When i originally embarked on this short stop frame, it was meant as a light hearted attempt to show the repetitive nature of life. I originally started out with the intention of having a conveyor belt with little figurines starting off as children and getting older and older until they where finally dumped off the conveyor belt in to a black box- nicely subtle ;) however i hit more than a few bumps on the road. Trying to get figures to stay on a conveyor belt made from black instillation tape, a ruler and some elastic bands didn't really work out- plus i am quite limited in the figures that i can use- as i am buying them rather than making, i get a choice of three different ages- school child- adult and holding a walking stick. 
 The audio for this film is little boxes, which wasn't my original intention the finished piece does however come across as a visualisation of the song- which whilst i don't necessarily feel that this is a bad thing it was not my intended aim 

The context of an artwork's presentation has always mattered.

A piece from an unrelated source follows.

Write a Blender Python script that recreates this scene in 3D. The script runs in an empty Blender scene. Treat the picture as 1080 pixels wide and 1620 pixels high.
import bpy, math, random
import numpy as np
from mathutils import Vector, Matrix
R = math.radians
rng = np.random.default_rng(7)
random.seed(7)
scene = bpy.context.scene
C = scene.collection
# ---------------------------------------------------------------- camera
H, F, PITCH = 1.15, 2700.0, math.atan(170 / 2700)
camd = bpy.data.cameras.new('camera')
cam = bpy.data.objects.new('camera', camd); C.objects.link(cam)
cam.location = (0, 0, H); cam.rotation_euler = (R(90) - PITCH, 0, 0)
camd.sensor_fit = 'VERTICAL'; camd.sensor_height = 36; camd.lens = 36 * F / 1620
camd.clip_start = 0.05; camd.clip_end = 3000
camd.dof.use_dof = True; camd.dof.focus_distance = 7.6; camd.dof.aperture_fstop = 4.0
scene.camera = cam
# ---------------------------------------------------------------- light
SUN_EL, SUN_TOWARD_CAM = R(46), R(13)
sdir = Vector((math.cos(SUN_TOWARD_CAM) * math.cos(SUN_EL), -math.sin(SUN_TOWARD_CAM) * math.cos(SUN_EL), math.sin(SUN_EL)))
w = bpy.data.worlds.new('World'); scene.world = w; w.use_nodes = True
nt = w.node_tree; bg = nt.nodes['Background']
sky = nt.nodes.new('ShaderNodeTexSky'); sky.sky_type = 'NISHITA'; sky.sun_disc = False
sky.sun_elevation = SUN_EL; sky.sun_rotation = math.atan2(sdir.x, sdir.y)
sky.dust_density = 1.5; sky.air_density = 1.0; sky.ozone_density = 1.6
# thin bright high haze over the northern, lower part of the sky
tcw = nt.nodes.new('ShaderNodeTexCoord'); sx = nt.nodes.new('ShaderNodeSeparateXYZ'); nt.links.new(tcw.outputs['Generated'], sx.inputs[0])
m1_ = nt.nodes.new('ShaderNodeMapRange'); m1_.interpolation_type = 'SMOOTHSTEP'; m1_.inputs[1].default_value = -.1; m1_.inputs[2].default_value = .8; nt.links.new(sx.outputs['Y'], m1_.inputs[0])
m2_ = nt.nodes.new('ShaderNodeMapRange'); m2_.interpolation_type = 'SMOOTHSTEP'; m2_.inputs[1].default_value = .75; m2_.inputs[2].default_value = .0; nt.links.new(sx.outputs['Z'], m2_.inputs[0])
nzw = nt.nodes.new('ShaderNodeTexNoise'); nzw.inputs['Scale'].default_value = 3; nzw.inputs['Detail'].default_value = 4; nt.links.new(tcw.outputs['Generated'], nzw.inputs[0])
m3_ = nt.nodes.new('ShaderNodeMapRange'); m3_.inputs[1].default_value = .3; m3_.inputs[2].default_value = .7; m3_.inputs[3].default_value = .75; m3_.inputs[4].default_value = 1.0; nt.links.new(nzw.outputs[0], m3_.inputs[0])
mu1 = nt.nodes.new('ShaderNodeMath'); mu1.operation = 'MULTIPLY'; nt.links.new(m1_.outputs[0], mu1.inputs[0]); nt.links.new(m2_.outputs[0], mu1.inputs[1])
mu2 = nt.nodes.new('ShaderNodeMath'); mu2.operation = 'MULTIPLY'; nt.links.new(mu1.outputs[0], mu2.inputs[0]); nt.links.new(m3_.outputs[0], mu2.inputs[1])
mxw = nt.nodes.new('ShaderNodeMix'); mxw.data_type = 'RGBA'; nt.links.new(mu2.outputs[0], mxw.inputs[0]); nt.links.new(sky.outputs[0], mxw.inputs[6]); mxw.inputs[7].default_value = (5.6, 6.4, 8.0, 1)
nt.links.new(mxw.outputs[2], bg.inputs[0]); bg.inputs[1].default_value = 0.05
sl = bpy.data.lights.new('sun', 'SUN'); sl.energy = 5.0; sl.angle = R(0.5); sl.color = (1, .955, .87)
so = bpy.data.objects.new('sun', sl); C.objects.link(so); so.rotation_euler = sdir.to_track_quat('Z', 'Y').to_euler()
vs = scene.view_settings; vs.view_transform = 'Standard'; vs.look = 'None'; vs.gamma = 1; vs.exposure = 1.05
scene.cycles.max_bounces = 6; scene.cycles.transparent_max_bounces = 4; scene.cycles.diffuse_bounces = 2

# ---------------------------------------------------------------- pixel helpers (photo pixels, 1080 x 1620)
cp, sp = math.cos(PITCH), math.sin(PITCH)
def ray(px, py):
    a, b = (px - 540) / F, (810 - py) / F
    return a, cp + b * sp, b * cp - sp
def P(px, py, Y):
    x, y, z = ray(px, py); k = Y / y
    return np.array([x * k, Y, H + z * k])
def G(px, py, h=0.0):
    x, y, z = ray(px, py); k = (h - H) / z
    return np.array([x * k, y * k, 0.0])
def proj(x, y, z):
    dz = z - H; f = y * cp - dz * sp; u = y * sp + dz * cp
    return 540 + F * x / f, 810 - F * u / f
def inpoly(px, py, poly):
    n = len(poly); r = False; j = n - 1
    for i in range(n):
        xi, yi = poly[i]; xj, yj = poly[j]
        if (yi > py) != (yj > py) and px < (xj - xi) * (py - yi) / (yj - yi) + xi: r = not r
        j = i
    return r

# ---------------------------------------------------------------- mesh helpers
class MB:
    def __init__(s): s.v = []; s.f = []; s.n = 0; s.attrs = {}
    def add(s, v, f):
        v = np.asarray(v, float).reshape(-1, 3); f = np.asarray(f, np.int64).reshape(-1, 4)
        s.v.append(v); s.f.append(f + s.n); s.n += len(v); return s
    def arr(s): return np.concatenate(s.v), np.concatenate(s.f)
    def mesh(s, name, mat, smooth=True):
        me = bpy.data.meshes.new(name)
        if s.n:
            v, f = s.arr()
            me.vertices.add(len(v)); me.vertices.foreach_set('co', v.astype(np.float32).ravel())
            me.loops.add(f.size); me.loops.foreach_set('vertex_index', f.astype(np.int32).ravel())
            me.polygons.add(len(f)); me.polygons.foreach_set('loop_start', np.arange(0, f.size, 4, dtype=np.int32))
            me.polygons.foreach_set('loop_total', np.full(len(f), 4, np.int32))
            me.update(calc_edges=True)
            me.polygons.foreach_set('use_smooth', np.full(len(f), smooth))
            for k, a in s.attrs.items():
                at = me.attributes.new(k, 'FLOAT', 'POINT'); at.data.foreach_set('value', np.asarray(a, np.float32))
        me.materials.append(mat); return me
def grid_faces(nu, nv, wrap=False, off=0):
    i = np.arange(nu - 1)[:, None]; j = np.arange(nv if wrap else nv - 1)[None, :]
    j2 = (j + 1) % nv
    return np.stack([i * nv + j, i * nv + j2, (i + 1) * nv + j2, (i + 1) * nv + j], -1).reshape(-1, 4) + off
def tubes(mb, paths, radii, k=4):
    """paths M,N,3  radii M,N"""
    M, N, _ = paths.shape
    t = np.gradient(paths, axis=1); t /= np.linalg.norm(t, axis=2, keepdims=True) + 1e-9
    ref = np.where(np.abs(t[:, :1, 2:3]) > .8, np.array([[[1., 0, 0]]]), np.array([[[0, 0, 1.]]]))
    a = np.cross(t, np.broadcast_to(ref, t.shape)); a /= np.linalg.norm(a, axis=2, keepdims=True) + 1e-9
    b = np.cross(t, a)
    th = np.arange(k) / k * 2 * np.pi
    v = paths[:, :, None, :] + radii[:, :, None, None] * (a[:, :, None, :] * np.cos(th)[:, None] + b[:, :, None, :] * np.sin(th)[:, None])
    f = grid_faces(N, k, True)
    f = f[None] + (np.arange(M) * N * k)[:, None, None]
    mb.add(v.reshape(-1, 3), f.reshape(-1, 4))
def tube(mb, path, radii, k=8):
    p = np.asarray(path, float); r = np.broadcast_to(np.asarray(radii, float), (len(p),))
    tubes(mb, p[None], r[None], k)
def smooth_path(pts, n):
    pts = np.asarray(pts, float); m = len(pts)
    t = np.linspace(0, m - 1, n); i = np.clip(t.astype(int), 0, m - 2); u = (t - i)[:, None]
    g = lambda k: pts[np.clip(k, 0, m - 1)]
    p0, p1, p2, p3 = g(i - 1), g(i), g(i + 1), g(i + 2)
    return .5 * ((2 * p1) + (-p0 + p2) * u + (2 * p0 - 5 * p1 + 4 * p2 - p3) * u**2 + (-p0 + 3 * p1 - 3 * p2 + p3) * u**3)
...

So im constantly trying to find a way of exhibiting my final major project that stands out from the way we are used to seeing work displayed in a gallery setting. I can't seem to explain myself fully in the way that i want, but i know that i don't want to display my piece in a conventional way and i want the viewer to have some sort or interaction with the piece which i feel is hard to achieve when it's video work that i am showing. So how to display it becomes almost as important as the work itself, and i do have to exhibit in someway within the confines of a gallery setting wether i like it or not and how to do that is a major concern for me. How do i convey that fact that i don't intend for my work to be seen in that context when that is how people will see it for the first time? and whilst i am in a questioning mood how can i have ambitions to be a curator within a gallery when i don't in fact want my own work to be in any sort of gallery. Maybe that is the point - its the fact that it is my own work that is troubling me, when i have conversations with my peers about the possible ways in which their work should be shown i am fine, i can come up with a hundred different ways but for myself i draw a blank. I fear i am becoming less and less the practitioner that i wanted to be for oh so many years and am leaning more and more towards wanting to be a curator and i have to say that scares me i have always wanted to make to create and now i have no will to do so.

Sunday, 1 May 2011

Be your own souvenir

Art Is....

Self indulgence, creation, curation, wanting to share your soul with the world, never wanting anyone to see any of it, wanting to keep it for yourself, constantly trying to please someone that probably doesn't exist, not wanting to be part of the "art crowd", trying desperately to be noticed, frustration, giving up, starting from the beginning, getting fed up with peoples bullshit, trying to come up with something original and realising nothing is, getting copied, copying someone else, having your world blown apart by someone else's opinion, realising you couldn't give a fuck what they thought anyway, sleepless nights, sleeping in till 3 in the afternoon, lethargy, thinking your no good, thinking everyone else is better and then worse, knowing that person is making it up as they go along and getting away with it, living inside your head, trying to make it though, not caring, having 3am panic attacks because you couldn't care about anything more, wondering how people are coping better than you, not being able to explain yourself, knowing what you are doing is bollocks, giving up, starting over, hating yourself, hating everybody else, being the arty one in the family and playing up to it, having people find meaning that isn't their, having to nod along, not being able to defend yourself, going to galleries and the magic that was once their has gone, having people look down their noses at you because your not the right kind of "arty", feeling bad because you'd be quite happy to paint miniature figurines for the rest of your life.